■ **AVAILABLE RECORDS**:
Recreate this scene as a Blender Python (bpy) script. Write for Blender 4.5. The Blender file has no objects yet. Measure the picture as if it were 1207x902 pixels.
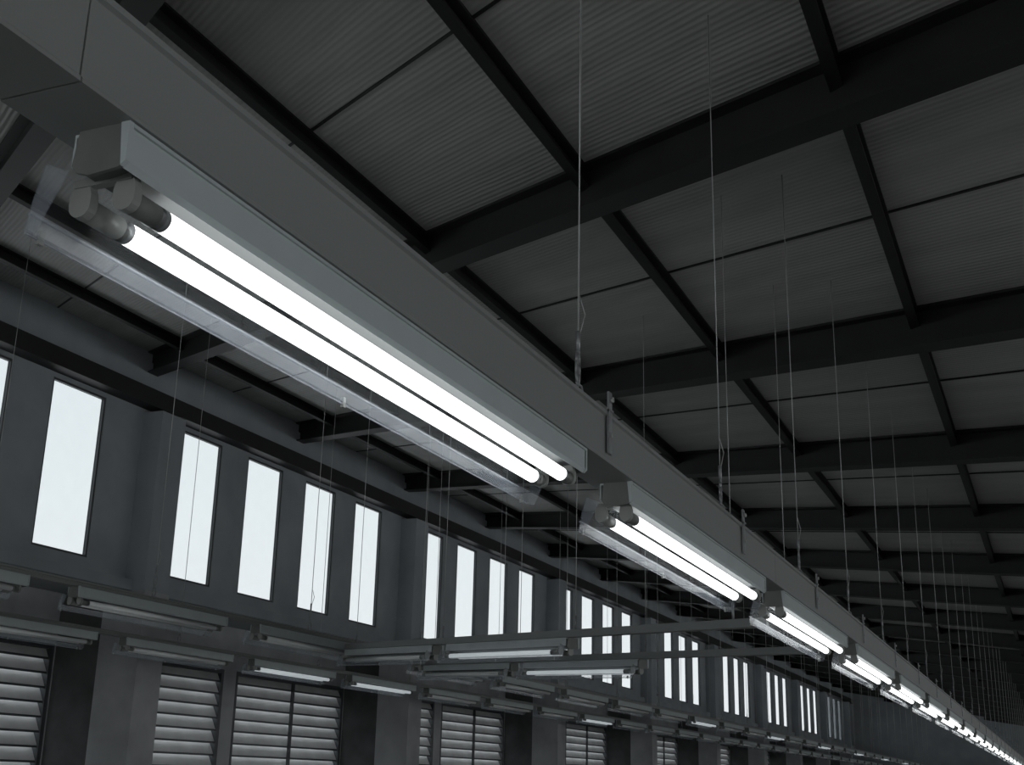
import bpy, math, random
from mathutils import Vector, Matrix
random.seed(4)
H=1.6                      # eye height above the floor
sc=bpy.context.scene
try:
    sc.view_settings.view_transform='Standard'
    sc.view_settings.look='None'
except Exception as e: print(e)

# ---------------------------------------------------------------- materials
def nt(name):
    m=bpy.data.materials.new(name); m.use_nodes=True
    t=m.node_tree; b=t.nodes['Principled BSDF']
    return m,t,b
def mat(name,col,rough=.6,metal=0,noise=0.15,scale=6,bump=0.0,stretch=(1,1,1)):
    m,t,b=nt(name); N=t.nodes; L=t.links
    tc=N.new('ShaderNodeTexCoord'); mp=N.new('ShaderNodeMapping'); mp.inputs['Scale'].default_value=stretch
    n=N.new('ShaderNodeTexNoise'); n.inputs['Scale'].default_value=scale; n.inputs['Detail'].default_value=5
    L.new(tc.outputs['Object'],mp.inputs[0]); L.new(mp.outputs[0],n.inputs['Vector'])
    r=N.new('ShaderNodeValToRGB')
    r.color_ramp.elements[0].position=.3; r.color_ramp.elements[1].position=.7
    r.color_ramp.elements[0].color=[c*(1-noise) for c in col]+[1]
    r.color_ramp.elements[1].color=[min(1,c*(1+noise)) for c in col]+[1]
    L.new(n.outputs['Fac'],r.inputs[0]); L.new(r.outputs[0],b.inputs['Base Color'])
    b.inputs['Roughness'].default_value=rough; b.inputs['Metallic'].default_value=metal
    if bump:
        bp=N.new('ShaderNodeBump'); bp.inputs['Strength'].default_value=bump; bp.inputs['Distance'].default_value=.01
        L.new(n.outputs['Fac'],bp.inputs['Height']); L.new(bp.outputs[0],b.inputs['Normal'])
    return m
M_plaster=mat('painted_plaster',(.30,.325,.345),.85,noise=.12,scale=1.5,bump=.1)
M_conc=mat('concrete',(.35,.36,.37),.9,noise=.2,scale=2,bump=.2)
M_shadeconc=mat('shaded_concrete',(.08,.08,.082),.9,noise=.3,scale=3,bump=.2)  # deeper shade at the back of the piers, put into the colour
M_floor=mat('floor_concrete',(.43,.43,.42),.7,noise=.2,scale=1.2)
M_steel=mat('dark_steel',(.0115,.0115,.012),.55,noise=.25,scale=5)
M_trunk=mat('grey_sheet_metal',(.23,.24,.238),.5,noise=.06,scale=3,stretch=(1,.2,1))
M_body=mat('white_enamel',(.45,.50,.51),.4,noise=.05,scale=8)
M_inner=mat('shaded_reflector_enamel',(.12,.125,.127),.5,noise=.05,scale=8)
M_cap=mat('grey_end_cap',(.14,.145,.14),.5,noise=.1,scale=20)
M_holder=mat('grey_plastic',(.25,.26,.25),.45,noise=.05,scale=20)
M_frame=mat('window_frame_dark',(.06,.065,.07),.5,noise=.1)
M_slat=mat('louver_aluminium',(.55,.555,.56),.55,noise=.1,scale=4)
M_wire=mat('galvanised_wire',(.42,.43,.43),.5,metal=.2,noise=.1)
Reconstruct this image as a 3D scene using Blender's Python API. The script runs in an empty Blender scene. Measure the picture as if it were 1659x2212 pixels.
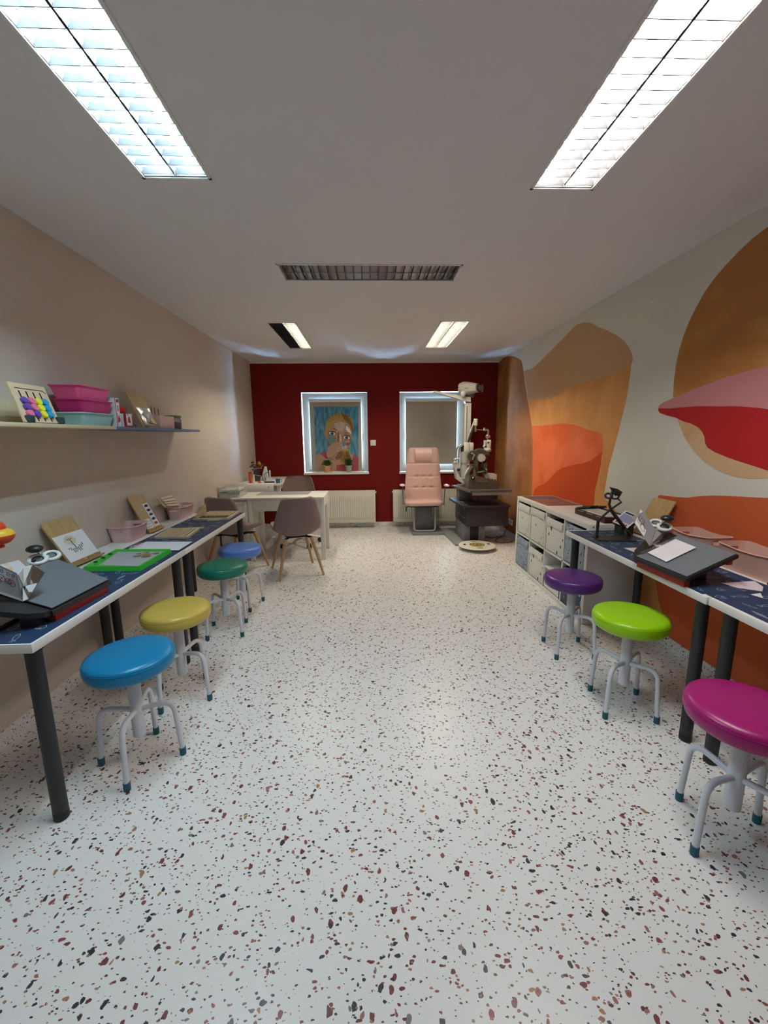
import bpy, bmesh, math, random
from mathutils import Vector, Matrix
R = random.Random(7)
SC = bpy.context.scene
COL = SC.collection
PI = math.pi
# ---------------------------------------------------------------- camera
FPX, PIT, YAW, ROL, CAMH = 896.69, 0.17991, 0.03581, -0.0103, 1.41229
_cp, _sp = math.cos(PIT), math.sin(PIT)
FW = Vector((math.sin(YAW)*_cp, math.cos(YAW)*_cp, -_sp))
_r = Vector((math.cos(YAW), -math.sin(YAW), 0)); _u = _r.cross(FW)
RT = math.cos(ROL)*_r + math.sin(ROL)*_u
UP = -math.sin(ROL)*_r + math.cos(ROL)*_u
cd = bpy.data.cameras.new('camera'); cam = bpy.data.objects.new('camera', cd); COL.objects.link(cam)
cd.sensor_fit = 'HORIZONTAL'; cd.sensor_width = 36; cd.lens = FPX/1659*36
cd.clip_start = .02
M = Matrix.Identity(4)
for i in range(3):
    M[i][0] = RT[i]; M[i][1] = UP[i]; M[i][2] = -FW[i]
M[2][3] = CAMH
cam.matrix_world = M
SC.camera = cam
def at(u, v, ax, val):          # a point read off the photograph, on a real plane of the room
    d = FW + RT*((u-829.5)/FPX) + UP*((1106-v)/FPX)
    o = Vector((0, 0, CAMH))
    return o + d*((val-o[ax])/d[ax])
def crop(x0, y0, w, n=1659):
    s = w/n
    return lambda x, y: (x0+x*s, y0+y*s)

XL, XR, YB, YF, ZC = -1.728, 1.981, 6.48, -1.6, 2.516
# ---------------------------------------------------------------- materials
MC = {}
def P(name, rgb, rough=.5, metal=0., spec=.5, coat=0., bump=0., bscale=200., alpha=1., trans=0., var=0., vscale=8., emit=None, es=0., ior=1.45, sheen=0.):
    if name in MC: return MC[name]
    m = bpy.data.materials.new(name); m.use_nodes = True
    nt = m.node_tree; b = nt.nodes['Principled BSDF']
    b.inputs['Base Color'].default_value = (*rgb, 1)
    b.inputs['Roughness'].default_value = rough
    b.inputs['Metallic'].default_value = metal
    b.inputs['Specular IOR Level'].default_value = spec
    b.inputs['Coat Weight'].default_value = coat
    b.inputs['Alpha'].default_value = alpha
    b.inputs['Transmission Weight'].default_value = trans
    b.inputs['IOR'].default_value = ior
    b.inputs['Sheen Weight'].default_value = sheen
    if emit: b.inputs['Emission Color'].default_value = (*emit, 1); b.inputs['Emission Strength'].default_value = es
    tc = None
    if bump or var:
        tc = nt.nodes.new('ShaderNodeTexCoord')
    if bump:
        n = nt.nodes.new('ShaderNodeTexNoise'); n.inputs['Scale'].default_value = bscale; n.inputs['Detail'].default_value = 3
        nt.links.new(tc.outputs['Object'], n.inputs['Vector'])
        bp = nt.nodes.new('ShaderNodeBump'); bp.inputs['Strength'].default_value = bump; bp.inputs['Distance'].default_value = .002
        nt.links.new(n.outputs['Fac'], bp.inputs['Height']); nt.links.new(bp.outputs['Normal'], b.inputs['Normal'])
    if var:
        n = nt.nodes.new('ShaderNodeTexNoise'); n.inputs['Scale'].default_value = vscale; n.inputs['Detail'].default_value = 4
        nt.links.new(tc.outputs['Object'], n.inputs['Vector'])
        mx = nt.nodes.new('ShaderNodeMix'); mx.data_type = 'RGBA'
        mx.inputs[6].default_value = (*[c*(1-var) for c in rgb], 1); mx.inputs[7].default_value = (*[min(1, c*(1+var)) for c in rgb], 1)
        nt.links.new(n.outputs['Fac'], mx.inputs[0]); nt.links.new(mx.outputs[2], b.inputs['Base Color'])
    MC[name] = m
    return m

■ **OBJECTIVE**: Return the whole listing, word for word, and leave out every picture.

■ **OUTPUT**:
Recreate this scene as a Blender Python (bpy) script. Write for Blender 4.5. The Blender file has no objects yet. Measure the picture as if it were 1207x902 pixels.
import bpy, math, random
from mathutils import Vector, Matrix
random.seed(4)
H=1.6                      # eye height above the floor
sc=bpy.context.scene
try:
    sc.view_settings.view_transform='Standard'
    sc.view_settings.look='None'
except Exception as e: print(e)

# ---------------------------------------------------------------- materials
def nt(name):
    m=bpy.data.materials.new(name); m.use_nodes=True
    t=m.node_tree; b=t.nodes['Principled BSDF']
    return m,t,b
def mat(name,col,rough=.6,metal=0,noise=0.15,scale=6,bump=0.0,stretch=(1,1,1)):
    m,t,b=nt(name); N=t.nodes; L=t.links
    tc=N.new('ShaderNodeTexCoord'); mp=N.new('ShaderNodeMapping'); mp.inputs['Scale'].default_value=stretch
    n=N.new('ShaderNodeTexNoise'); n.inputs['Scale'].default_value=scale; n.inputs['Detail'].default_value=5
    L.new(tc.outputs['Object'],mp.inputs[0]); L.new(mp.outputs[0],n.inputs['Vector'])
    r=N.new('ShaderNodeValToRGB')
    r.color_ramp.elements[0].position=.3; r.color_ramp.elements[1].position=.7
    r.color_ramp.elements[0].color=[c*(1-noise) for c in col]+[1]
    r.color_ramp.elements[1].color=[min(1,c*(1+noise)) for c in col]+[1]
    L.new(n.outputs['Fac'],r.inputs[0]); L.new(r.outputs[0],b.inputs['Base Color'])
    b.inputs['Roughness'].default_value=rough; b.inputs['Metallic'].default_value=metal
    if bump:
        bp=N.new('ShaderNodeBump'); bp.inputs['Strength'].default_value=bump; bp.inputs['Distance'].default_value=.01
        L.new(n.outputs['Fac'],bp.inputs['Height']); L.new(bp.outputs[0],b.inputs['Normal'])
    return m
M_plaster=mat('painted_plaster',(.30,.325,.345),.85,noise=.12,scale=1.5,bump=.1)
M_conc=mat('concrete',(.35,.36,.37),.9,noise=.2,scale=2,bump=.2)
M_shadeconc=mat('shaded_concrete',(.08,.08,.082),.9,noise=.3,scale=3,bump=.2)  # deeper shade at the back of the piers, put into the colour
M_floor=mat('floor_concrete',(.43,.43,.42),.7,noise=.2,scale=1.2)
M_steel=mat('dark_steel',(.0115,.0115,.012),.55,noise=.25,scale=5)
M_trunk=mat('grey_sheet_metal',(.23,.24,.238),.5,noise=.06,scale=3,stretch=(1,.2,1))
M_body=mat('white_enamel',(.45,.50,.51),.4,noise=.05,scale=8)
M_inner=mat('shaded_reflector_enamel',(.12,.125,.127),.5,noise=.05,scale=8)
M_cap=mat('grey_end_cap',(.14,.145,.14),.5,noise=.1,scale=20)
M_holder=mat('grey_plastic',(.25,.26,.25),.45,noise=.05,scale=20)
M_frame=mat('window_frame_dark',(.06,.065,.07),.5,noise=.1)
M_slat=mat('louver_aluminium',(.55,.555,.56),.55,noise=.1,scale=4)
M_wire=mat('galvanised_wire',(.42,.43,.43),.5,metal=.2,noise=.1)
Reconstruct this image as a 3D scene using Blender's Python API. The script runs in an empty Blender scene. Measure the picture as if it were 1659x2212 pixels.
import bpy, bmesh, math, random
from mathutils import Vector, Matrix
R = random.Random(7)
SC = bpy.context.scene
COL = SC.collection
PI = math.pi
# ---------------------------------------------------------------- camera
FPX, PIT, YAW, ROL, CAMH = 896.69, 0.17991, 0.03581, -0.0103, 1.41229
_cp, _sp = math.cos(PIT), math.sin(PIT)
FW = Vector((math.sin(YAW)*_cp, math.cos(YAW)*_cp, -_sp))
_r = Vector((math.cos(YAW), -math.sin(YAW), 0)); _u = _r.cross(FW)
RT = math.cos(ROL)*_r + math.sin(ROL)*_u
UP = -math.sin(ROL)*_r + math.cos(ROL)*_u
cd = bpy.data.cameras.new('camera'); cam = bpy.data.objects.new('camera', cd); COL.objects.link(cam)
cd.sensor_fit = 'HORIZONTAL'; cd.sensor_width = 36; cd.lens = FPX/1659*36
cd.clip_start = .02
M = Matrix.Identity(4)
for i in range(3):
    M[i][0] = RT[i]; M[i][1] = UP[i]; M[i][2] = -FW[i]
M[2][3] = CAMH
cam.matrix_world = M
SC.camera = cam
def at(u, v, ax, val):          # a point read off the photograph, on a real plane of the room
    d = FW + RT*((u-829.5)/FPX) + UP*((1106-v)/FPX)
    o = Vector((0, 0, CAMH))
    return o + d*((val-o[ax])/d[ax])
def crop(x0, y0, w, n=1659):
    s = w/n
    return lambda x, y: (x0+x*s, y0+y*s)

XL, XR, YB, YF, ZC = -1.728, 1.981, 6.48, -1.6, 2.516
# ---------------------------------------------------------------- materials
MC = {}
def P(name, rgb, rough=.5, metal=0., spec=.5, coat=0., bump=0., bscale=200., alpha=1., trans=0., var=0., vscale=8., emit=None, es=0., ior=1.45, sheen=0.):
    if name in MC: return MC[name]
    m = bpy.data.materials.new(name); m.use_nodes = True
    nt = m.node_tree; b = nt.nodes['Principled BSDF']
    b.inputs['Base Color'].default_value = (*rgb, 1)
    b.inputs['Roughness'].default_value = rough
    b.inputs['Metallic'].default_value = metal
    b.inputs['Specular IOR Level'].default_value = spec
    b.inputs['Coat Weight'].default_value = coat
    b.inputs['Alpha'].default_value = alpha
    b.inputs['Transmission Weight'].default_value = trans
    b.inputs['IOR'].default_value = ior
    b.inputs['Sheen Weight'].default_value = sheen
    if emit: b.inputs['Emission Color'].default_value = (*emit, 1); b.inputs['Emission Strength'].default_value = es
    tc = None
    if bump or var:
        tc = nt.nodes.new('ShaderNodeTexCoord')
    if bump:
        n = nt.nodes.new('ShaderNodeTexNoise'); n.inputs['Scale'].default_value = bscale; n.inputs['Detail'].default_value = 3
        nt.links.new(tc.outputs['Object'], n.inputs['Vector'])
        bp = nt.nodes.new('ShaderNodeBump'); bp.inputs['Strength'].default_value = bump; bp.inputs['Distance'].default_value = .002
        nt.links.new(n.outputs['Fac'], bp.inputs['Height']); nt.links.new(bp.outputs['Normal'], b.inputs['Normal'])
    if var:
        n = nt.nodes.new('ShaderNodeTexNoise'); n.inputs['Scale'].default_value = vscale; n.inputs['Detail'].default_value = 4
        nt.links.new(tc.outputs['Object'], n.inputs['Vector'])
        mx = nt.nodes.new('ShaderNodeMix'); mx.data_type = 'RGBA'
        mx.inputs[6].default_value = (*[c*(1-var) for c in rgb], 1); mx.inputs[7].default_value = (*[min(1, c*(1+var)) for c in rgb], 1)
        nt.links.new(n.outputs['Fac'], mx.inputs[0]); nt.links.new(mx.outputs[2], b.inputs['Base Color'])
    MC[name] = m
    return m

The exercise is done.